Going to a museum helps, touching artifacts from back then, trying to actually use them. Spending an evening without electricity, in a candle-lit room. Asking your grandmother. Looking at old paintings or photos. Reading newspapers of yesteryear. Getting excited about the political controversy of the time. Taking a side in a long forgotten dispute.

What helps the most is the contemporary fiction. There's so much of the tacit knowledge you suck up from reading a novel from 1830s. Brief remarks meant as simple literary devices to make the story flow smoother imprint on you. You get unknowingly wiser.

Let's consider Stephan Zweig's "The World of Yesterday". That one is even better than a random novel! It's written by a fiction writer but its explicit purpose is to explain how if felt to live through belle époque to the young people of 1940s who did not remember it. It's a deliberate attempt to transfer the tacit knowledge that Scott writes about.

Consider this part here:

But what a tragedy when some of those young girls missed their time, when they were not yet married at twenty-five or thirty! […] Then that tender picture turned into a sharp and haunting caricature.

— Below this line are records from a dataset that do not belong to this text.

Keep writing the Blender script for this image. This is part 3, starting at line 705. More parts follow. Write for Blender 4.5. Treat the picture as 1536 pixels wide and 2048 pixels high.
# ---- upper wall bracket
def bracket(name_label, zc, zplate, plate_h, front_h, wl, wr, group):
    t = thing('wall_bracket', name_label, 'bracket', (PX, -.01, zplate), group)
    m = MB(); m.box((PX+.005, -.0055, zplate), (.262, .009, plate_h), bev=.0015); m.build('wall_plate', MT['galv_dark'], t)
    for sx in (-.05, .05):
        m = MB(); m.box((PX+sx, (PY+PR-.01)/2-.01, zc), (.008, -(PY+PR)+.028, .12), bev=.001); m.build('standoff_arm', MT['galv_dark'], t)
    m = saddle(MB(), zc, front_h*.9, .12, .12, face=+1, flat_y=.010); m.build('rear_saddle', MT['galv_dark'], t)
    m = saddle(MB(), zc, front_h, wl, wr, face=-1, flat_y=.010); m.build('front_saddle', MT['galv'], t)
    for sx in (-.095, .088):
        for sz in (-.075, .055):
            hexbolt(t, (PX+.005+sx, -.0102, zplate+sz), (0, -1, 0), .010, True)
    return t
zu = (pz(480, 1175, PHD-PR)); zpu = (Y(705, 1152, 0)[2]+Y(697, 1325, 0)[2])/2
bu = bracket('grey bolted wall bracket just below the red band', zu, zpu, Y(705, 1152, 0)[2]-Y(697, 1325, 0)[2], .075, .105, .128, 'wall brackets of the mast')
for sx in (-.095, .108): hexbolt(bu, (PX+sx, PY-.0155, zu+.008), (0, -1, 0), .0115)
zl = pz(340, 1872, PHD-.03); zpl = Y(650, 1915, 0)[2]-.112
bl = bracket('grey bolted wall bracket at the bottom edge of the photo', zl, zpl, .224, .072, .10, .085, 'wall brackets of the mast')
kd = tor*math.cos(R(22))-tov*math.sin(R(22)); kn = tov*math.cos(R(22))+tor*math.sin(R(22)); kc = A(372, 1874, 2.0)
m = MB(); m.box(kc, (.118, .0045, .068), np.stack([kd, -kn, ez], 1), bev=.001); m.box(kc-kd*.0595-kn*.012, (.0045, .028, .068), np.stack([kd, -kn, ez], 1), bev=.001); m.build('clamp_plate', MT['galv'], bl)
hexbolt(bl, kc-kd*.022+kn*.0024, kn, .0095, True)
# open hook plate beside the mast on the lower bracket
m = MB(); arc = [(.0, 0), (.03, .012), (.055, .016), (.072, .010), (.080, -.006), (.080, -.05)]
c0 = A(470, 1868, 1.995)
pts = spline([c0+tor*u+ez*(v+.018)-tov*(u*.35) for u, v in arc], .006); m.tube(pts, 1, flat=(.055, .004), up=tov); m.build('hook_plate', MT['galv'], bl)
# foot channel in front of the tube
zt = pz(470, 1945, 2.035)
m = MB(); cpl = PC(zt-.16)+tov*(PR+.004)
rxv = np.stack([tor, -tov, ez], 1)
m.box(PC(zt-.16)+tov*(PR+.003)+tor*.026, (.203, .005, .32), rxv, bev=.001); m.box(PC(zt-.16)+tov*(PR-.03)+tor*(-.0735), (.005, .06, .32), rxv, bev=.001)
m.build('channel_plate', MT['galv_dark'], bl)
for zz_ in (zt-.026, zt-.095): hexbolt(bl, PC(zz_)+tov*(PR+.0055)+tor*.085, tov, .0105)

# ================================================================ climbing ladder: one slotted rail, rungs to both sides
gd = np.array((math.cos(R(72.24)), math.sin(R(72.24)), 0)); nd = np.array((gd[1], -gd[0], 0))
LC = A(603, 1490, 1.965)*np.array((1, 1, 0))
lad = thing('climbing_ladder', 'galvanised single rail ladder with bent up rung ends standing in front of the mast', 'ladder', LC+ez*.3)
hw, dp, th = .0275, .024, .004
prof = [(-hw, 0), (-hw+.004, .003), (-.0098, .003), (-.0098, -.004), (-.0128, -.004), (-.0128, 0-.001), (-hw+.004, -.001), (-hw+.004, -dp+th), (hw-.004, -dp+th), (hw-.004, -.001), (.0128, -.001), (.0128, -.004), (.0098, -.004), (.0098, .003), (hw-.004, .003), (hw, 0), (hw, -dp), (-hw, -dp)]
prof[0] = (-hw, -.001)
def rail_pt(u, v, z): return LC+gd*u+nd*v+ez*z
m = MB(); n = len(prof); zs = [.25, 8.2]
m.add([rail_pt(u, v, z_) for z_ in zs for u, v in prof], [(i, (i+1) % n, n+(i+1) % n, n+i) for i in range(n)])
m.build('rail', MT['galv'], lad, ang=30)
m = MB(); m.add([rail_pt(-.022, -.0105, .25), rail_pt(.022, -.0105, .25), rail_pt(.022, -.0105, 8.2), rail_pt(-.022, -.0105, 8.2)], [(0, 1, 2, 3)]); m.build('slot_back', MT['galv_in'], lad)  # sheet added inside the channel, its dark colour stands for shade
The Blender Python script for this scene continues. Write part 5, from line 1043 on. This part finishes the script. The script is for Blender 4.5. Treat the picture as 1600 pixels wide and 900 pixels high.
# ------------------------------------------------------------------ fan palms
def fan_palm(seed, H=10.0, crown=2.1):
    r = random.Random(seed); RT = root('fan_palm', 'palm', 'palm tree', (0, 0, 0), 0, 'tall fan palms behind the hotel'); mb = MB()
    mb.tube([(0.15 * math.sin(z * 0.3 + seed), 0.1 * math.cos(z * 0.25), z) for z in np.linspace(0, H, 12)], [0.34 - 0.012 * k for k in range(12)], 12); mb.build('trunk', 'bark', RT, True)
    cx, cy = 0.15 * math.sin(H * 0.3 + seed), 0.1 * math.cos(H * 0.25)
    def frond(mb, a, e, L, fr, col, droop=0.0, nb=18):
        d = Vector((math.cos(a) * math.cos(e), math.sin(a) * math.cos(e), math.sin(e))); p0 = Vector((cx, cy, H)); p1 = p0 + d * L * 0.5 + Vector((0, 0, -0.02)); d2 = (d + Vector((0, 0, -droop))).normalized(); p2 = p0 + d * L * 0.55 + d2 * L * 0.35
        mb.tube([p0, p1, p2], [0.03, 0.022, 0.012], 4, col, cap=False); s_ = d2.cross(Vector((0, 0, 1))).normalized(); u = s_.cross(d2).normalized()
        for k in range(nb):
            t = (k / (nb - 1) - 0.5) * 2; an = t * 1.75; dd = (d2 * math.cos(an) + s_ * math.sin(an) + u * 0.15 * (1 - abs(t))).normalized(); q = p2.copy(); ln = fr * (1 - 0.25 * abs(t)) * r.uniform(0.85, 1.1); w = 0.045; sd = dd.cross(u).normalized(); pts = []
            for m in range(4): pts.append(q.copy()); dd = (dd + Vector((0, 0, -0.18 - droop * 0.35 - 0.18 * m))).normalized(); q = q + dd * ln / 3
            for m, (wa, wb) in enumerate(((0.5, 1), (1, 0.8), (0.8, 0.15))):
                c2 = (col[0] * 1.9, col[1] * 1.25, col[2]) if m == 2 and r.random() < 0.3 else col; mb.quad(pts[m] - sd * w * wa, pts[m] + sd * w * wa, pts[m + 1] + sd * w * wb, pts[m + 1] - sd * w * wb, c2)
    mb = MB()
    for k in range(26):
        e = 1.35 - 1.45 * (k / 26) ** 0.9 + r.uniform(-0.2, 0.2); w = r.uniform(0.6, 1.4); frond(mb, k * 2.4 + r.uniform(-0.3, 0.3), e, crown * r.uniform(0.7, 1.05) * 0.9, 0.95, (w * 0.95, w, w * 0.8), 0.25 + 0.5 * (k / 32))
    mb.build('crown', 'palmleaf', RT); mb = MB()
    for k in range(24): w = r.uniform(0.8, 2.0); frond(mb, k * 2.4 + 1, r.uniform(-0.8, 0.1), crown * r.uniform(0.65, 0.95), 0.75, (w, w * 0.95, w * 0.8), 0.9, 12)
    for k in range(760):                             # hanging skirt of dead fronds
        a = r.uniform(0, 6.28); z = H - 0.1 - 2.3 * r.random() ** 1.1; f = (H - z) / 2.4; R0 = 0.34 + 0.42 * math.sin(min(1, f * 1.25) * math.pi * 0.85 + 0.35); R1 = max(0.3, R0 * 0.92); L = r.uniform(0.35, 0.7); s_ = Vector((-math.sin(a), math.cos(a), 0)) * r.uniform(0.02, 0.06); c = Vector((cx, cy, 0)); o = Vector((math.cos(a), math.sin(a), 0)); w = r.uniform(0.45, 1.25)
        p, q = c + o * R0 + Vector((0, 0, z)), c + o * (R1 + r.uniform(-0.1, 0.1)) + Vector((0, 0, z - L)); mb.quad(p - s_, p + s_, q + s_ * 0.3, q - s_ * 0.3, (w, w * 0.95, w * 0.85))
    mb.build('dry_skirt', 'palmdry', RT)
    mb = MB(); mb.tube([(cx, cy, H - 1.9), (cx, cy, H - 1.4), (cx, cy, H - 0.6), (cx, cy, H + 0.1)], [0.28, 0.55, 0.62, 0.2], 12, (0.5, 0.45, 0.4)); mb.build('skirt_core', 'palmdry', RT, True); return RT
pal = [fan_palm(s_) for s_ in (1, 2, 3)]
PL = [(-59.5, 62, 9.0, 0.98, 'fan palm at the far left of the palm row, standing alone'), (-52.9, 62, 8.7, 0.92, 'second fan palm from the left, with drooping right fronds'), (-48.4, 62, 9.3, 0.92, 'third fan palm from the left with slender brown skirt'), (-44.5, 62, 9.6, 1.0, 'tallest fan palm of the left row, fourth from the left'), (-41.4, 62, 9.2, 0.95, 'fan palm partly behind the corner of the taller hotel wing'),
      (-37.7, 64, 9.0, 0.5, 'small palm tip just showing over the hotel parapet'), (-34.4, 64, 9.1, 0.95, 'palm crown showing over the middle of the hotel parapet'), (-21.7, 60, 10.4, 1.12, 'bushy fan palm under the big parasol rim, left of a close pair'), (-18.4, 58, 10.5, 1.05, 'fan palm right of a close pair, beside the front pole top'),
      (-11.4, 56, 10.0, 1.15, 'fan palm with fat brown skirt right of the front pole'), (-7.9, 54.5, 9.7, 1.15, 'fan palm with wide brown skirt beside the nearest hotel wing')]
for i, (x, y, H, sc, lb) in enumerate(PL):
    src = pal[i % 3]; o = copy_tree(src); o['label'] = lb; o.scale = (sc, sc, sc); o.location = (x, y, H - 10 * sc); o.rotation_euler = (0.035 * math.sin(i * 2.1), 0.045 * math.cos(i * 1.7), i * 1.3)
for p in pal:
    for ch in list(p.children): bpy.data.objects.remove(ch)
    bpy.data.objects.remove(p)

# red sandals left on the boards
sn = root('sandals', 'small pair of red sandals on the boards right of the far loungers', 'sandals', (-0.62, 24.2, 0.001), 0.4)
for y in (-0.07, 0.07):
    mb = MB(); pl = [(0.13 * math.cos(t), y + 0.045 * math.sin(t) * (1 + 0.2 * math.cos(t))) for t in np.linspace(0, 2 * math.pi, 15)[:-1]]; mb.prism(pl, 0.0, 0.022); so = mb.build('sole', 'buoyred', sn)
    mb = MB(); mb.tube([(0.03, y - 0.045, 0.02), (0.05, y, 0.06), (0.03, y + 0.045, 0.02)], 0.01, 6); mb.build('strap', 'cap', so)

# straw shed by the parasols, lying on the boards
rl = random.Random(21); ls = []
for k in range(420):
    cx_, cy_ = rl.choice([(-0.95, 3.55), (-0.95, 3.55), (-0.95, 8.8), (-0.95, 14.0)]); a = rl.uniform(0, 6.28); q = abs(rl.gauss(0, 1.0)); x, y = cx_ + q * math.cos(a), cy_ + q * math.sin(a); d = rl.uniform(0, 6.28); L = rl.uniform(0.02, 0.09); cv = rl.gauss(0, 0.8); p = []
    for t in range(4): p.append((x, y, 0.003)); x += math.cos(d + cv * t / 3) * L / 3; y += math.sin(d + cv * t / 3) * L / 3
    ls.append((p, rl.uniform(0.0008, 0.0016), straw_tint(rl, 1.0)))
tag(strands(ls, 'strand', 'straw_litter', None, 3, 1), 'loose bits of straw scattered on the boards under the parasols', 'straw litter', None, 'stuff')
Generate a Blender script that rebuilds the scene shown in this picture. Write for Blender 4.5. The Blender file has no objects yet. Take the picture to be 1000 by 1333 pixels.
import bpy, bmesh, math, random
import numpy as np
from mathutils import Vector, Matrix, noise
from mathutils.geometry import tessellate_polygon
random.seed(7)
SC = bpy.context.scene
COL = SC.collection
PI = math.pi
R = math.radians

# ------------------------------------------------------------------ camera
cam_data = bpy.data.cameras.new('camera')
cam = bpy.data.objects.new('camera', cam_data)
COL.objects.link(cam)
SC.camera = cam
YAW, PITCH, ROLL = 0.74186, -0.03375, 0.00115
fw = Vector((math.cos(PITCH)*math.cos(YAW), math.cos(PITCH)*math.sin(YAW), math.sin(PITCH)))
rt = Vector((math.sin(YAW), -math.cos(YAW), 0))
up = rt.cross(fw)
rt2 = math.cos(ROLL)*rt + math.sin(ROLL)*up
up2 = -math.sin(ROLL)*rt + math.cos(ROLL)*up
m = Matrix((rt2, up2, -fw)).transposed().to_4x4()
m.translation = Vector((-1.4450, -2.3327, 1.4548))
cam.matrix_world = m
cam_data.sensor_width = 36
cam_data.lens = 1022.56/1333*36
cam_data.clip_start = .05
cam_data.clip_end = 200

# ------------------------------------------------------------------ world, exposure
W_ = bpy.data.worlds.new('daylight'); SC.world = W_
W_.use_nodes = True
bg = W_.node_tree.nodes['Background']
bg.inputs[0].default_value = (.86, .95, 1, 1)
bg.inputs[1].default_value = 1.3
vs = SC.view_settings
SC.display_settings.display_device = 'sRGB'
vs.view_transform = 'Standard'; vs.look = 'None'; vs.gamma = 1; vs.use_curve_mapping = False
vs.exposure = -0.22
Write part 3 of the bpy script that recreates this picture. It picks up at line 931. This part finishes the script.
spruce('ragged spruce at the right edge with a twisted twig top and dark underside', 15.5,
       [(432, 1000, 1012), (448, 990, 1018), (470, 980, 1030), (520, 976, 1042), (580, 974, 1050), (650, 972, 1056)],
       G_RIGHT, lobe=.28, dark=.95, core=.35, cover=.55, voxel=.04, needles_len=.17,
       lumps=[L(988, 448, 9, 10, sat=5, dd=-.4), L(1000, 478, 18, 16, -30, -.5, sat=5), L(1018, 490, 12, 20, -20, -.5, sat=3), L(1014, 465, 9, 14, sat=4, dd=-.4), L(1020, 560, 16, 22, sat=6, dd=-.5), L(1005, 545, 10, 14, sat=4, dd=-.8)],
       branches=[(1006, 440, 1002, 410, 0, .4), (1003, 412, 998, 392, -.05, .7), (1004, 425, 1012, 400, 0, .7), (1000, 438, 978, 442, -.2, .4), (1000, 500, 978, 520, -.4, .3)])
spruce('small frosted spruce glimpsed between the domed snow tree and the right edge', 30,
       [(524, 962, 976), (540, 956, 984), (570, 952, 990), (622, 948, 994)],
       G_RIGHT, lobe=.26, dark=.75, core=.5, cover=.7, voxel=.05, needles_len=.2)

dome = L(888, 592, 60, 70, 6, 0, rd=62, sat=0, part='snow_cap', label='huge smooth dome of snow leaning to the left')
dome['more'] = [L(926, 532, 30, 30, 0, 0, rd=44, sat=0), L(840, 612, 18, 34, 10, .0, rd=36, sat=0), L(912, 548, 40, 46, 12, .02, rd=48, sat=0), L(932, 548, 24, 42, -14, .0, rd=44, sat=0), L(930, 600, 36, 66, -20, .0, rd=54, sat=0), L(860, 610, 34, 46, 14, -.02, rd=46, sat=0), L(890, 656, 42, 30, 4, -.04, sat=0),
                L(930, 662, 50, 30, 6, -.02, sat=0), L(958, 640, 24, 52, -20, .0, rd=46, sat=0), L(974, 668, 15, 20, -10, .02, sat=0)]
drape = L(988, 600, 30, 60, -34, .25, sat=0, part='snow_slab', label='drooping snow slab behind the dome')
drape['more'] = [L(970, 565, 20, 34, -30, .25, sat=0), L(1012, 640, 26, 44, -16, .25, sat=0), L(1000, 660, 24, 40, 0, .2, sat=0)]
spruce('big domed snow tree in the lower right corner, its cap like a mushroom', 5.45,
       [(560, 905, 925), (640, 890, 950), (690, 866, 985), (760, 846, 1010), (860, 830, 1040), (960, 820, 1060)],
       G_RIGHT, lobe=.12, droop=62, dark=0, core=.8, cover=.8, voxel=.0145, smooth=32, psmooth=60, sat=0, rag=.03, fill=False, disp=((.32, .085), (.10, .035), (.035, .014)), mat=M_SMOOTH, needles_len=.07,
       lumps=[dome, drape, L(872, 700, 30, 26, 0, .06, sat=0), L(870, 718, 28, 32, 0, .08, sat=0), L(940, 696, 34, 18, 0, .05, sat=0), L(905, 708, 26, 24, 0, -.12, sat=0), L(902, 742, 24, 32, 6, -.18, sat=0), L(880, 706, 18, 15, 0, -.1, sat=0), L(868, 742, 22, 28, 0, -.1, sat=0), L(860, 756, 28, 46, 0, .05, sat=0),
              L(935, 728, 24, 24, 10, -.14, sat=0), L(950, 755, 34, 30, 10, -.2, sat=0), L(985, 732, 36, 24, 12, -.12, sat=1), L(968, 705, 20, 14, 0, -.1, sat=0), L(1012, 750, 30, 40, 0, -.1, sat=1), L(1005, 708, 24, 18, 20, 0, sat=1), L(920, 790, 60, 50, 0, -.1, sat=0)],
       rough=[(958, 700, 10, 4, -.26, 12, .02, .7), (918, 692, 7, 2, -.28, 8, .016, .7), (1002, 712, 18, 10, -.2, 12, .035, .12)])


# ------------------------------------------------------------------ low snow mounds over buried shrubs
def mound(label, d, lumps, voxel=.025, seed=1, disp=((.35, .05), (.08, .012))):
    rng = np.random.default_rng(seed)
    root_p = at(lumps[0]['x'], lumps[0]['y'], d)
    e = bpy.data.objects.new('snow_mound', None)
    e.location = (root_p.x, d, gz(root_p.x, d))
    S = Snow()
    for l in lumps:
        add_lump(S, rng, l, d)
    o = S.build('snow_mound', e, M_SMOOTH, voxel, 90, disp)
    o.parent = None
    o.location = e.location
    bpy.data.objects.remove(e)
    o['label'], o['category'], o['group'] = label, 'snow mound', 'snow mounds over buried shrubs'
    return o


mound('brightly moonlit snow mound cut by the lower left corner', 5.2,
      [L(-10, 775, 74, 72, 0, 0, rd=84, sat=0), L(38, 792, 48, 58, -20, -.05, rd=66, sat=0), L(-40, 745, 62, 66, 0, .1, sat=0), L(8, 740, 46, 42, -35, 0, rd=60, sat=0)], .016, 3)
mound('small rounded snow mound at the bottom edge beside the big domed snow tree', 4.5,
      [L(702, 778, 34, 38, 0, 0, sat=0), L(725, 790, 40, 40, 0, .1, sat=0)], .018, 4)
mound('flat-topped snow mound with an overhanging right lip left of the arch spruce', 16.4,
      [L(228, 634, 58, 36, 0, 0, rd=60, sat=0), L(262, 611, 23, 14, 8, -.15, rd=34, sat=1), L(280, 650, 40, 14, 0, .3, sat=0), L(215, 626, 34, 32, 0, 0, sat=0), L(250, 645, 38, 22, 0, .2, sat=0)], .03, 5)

The unmarried girl became an "old maid" and the old maid became a "spinster", whom the satirical magazines constantly mocked in the most disgusting manner. Whoever today opens an old issue of the magazine "Fliegende Blätter" or any other humorous paper of the time, they will be horrified to find the most stupid mockery of aging girls, who, with their destroyed psyche, can no longer hide their natural desire for love."

The fate of spinsters in belle époque is not something I would naturally think of, nor would I get it from reading official history textbooks. Yet, now I feel, at least to some extent, how much it must have sucked. I've got wiser.

Is it worth it? I don't know. Is it a kind of wisdom you can take advantage of in the real life? Maybe. In any case, it gets you in touch with larger part of the humanity than what you would manage living only in the present. It widens your understanding of the human condition. And that's not something to dismiss lightly.